Can one man change GM?
A tough-talking, fast-moving CEO is just what the automaker needs, and he's turning the company on its head.
Can one man truly force change at General Motors, the heavily bureaucratic, slow-moving automaker that finally fell into the hole it had been digging for decades?Ed Whitacre is sure giving it a try. The 68-year-old Texas retiree is turning GM on its head, axing underperforming executives and pushing everyone to dump the company culture.
His core message? Move faster. Take risk. Fire up.
"We want you to step up. We don't want any bureaucracy," he told employees in a company-wide broadcast. "We're not going to make it if you won't take a risk and step up and be held accountable for it."

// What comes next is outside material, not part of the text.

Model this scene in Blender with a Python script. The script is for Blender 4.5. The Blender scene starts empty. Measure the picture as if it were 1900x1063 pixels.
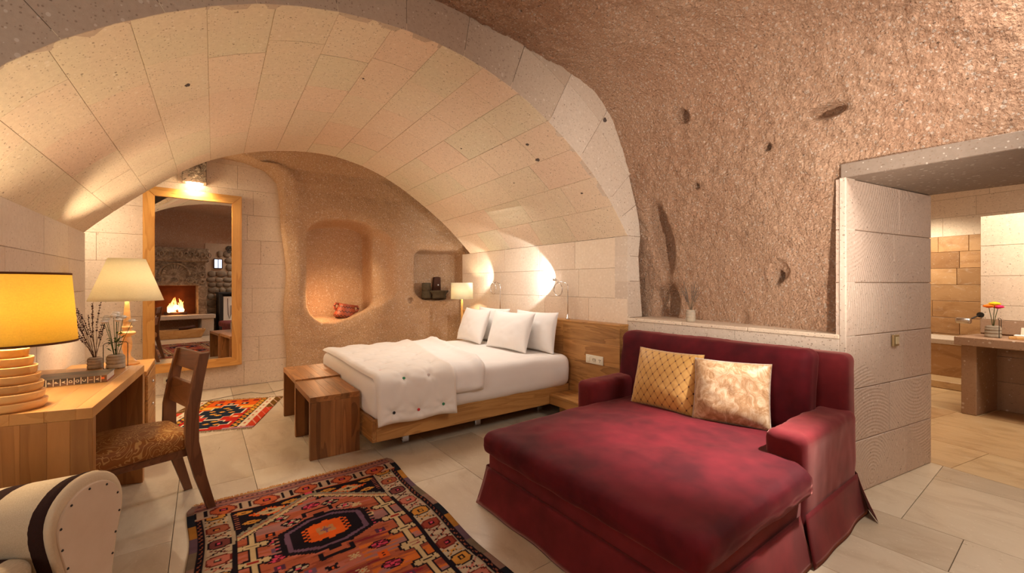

And Whitacre is setting the example. Like the time he got into his own car, drove himself to the headquarters of the United Auto Workers and asked to see the union president, according to The Detroit News. How often does that happen in Detroit?
Executives report walking into meetings with a stack of charts, only to have Whitacre (pictured at left) say, "I hope you didn't bring charts. I want to get to know you."And Whitacre was likely a major factor in getting former chief executive Fritz Henderson to resign last week. Henderson was a lifer at the company, and ousting him removed the last major barrier to Whitacre's complete takeover of management. (Whitacre is now the chairman and interim CEO, and wasted no time shaking up the rest of the executives).
There's a lot to like about Whitacre's take-no-prisoners style of management, but will it work? As one business professor told the Chicago Tribune, Whitacre is walking a fine line between holding GM together and trying to shock it into change.
He's walking that line while taking on enormous business issues at the same time. GM's having a lot of trouble trying to sell its Hummer, Saab, Saturn and Opel/Vauxhall brands. Each one has been a headache for the board.
GM is also considering a 2010 initial public offering, which Whitacre seems to now be publicly backing away from.
And Whitacre is also shepherding three enormously important car releases that will help reshape GM's image: the Cruze, Volt and CTS Coupe. (The board just delayed the Cruze's launch by three months to next fall).
Can Whitacre pull off the change he's desperately forcing on GM? At least he can look to Alan Mulally for inspiration.
Mulally took over Ford (F) a few years ago, and The Detroit News reports that he began changing the company's culture by asking one question: Why?
Why do we have different sets of operating numbers, he asked a finance staffer on the first of his now-fabled "Thursday meetings"? Why did you approve product programs that were never expected to earn a profit? Why do you have separate engineering operations in different regions of the world? And why so many brands when the world's most profitable competitors have comparatively few?
You can see the results of Mulally's management style now, as Ford continues to gain momentum not too long after it was considered the weakest of the Big Three.
Whitacre's job is much more difficult. If he is successful, it could be the management story of the decade.